**WHAT TO PRODUCE:** Repeat the lines of the data that follow, please, starting at the first and stopping after the one with "col = sc.collection".

**GIVEN DATA:**
※ ※ ※

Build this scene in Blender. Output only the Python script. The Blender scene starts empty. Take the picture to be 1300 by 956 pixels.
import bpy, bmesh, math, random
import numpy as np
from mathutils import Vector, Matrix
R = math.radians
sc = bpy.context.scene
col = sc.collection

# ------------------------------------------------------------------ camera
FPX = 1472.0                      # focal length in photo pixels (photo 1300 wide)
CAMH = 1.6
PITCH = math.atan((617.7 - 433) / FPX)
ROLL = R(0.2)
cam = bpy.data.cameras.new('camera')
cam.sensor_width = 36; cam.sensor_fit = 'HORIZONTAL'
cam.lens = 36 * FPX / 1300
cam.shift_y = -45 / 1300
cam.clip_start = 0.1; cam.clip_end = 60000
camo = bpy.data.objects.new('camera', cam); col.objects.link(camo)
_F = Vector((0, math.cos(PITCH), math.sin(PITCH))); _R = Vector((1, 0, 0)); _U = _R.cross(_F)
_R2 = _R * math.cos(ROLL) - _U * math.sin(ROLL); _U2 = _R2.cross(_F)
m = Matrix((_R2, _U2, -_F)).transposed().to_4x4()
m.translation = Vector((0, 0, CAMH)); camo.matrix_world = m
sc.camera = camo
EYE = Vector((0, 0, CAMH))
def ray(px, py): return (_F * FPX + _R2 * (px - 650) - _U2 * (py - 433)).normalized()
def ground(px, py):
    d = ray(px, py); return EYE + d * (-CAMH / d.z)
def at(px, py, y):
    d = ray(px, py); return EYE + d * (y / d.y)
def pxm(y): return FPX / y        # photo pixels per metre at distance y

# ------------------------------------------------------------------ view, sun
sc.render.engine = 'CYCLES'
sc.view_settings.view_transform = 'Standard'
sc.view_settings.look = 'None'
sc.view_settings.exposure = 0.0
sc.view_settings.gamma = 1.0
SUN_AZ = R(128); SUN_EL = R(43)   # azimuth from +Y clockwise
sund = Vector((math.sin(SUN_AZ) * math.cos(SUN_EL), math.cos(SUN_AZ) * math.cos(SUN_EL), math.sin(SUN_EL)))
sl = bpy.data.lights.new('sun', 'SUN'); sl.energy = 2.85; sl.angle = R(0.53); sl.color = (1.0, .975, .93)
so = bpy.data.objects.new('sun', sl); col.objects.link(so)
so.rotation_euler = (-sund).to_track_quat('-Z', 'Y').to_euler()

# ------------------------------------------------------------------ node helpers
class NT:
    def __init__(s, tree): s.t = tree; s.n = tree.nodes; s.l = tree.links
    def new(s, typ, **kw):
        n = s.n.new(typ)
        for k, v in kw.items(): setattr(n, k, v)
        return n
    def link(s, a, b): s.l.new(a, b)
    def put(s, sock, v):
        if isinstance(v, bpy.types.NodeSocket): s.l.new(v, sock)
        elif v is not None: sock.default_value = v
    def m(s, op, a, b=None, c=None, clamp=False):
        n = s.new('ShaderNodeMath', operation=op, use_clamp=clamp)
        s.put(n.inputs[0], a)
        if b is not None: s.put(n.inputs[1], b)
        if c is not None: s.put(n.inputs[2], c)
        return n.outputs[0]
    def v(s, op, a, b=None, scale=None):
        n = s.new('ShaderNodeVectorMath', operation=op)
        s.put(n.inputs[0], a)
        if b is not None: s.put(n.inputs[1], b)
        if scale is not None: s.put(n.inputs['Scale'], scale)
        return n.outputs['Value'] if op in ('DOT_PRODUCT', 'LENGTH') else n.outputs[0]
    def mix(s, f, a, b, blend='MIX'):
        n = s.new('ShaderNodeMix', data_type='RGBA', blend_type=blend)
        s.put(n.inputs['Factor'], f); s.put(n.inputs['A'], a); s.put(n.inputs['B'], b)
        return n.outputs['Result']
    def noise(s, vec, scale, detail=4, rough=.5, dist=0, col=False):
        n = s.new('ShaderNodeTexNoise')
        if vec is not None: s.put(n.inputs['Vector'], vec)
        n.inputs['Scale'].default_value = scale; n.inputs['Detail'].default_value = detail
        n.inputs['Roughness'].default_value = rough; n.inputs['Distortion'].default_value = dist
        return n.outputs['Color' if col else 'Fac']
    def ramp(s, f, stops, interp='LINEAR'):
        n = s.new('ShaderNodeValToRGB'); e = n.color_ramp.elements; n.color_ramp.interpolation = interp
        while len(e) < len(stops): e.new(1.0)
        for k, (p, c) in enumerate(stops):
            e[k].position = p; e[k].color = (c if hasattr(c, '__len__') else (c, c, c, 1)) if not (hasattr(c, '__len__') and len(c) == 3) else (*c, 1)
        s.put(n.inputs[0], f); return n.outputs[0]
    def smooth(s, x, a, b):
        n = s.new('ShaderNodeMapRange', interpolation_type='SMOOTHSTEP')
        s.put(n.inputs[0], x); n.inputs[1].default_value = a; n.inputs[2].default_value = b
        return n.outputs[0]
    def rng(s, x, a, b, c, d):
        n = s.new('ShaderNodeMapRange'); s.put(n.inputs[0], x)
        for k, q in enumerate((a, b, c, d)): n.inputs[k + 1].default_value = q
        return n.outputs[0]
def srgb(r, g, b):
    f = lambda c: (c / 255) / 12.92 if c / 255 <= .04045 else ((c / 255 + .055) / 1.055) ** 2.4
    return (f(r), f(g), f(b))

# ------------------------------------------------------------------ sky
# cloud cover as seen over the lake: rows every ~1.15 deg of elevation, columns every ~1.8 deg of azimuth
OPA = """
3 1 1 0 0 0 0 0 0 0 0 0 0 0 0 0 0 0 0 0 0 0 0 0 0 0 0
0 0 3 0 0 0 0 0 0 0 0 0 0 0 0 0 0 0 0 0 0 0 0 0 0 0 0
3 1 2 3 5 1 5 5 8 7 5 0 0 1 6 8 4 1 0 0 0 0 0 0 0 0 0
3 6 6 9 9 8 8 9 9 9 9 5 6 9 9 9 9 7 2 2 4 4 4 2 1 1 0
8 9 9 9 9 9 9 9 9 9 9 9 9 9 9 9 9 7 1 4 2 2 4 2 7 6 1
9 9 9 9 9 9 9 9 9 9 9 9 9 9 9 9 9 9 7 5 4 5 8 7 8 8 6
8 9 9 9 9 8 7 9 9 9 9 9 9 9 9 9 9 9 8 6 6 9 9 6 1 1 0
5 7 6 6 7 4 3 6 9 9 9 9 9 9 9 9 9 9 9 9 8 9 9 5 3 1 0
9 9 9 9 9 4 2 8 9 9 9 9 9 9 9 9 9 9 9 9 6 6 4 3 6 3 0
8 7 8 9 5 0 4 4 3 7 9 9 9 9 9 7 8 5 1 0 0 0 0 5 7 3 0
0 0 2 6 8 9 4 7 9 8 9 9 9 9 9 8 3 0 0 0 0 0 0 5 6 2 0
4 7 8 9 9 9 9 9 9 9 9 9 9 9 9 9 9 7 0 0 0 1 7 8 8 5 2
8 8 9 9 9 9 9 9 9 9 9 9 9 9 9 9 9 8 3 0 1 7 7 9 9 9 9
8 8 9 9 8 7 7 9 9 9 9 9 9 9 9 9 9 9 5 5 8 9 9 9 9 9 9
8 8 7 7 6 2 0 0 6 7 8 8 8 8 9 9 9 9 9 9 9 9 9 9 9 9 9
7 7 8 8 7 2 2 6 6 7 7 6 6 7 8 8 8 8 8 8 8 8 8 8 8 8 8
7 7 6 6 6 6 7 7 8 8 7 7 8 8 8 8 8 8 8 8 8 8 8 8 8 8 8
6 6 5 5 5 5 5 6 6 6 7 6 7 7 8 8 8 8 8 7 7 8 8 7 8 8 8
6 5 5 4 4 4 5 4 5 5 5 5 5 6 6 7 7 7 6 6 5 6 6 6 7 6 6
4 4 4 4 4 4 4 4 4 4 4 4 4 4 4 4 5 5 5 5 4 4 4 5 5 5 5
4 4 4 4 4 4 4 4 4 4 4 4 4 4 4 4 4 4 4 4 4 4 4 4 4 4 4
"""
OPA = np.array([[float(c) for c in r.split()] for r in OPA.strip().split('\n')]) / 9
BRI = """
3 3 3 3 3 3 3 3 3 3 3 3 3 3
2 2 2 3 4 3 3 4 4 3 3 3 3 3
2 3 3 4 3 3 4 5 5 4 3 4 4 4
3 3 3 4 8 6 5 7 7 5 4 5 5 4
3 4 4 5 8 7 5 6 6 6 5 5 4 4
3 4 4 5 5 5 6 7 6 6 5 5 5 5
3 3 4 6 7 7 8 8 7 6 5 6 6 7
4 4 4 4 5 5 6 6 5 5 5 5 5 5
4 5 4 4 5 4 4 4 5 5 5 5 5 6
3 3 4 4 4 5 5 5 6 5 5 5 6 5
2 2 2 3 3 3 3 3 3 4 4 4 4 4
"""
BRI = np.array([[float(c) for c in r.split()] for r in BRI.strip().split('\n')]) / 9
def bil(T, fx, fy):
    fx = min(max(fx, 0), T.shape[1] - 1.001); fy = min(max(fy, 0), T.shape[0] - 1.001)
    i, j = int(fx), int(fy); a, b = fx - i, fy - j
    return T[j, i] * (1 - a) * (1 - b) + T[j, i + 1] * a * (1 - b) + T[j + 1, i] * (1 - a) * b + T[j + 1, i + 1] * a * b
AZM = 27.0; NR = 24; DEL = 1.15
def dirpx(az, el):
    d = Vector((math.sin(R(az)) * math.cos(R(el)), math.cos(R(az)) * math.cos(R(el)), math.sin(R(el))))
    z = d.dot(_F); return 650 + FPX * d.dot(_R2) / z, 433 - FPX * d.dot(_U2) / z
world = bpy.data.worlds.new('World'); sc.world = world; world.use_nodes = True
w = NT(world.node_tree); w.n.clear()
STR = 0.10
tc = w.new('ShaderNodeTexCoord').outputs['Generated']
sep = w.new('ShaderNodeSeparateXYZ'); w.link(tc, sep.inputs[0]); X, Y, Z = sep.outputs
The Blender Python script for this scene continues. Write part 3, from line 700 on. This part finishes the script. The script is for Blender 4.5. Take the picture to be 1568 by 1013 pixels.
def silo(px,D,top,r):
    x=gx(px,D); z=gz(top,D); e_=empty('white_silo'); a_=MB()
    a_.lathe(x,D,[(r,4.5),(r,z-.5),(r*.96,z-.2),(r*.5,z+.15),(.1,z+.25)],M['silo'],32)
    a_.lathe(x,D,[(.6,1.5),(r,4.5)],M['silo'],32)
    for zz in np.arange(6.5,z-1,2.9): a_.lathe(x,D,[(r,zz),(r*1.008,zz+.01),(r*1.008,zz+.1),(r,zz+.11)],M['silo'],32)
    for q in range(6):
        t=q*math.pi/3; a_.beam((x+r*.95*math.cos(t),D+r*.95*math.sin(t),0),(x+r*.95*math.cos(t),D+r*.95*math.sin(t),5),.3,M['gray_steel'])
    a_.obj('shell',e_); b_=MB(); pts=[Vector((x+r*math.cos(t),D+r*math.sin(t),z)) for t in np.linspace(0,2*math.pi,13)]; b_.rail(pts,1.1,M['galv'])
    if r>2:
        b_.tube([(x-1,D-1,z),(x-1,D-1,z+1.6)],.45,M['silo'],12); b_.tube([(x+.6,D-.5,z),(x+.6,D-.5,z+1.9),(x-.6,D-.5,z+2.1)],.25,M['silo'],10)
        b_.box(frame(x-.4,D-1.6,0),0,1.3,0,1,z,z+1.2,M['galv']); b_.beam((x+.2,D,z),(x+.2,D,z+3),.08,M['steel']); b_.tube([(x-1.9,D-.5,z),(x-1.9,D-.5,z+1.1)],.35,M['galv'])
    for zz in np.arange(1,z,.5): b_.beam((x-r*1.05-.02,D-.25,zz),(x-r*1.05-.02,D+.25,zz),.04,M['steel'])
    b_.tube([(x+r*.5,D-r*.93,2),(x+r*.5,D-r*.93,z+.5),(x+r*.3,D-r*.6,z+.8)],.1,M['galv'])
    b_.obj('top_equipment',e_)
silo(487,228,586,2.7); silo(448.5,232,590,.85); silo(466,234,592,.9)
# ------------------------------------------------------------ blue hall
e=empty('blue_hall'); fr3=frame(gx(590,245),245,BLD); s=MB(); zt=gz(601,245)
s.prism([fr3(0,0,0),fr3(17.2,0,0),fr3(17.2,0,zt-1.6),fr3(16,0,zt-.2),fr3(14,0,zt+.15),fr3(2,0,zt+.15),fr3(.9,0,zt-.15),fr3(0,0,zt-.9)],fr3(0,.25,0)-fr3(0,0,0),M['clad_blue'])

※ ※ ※

**RESULT:**
Build this scene in Blender. Output only the Python script. The Blender scene starts empty. Take the picture to be 1300 by 956 pixels.
import bpy, bmesh, math, random
import numpy as np
from mathutils import Vector, Matrix
R = math.radians
sc = bpy.context.scene
col = sc.collection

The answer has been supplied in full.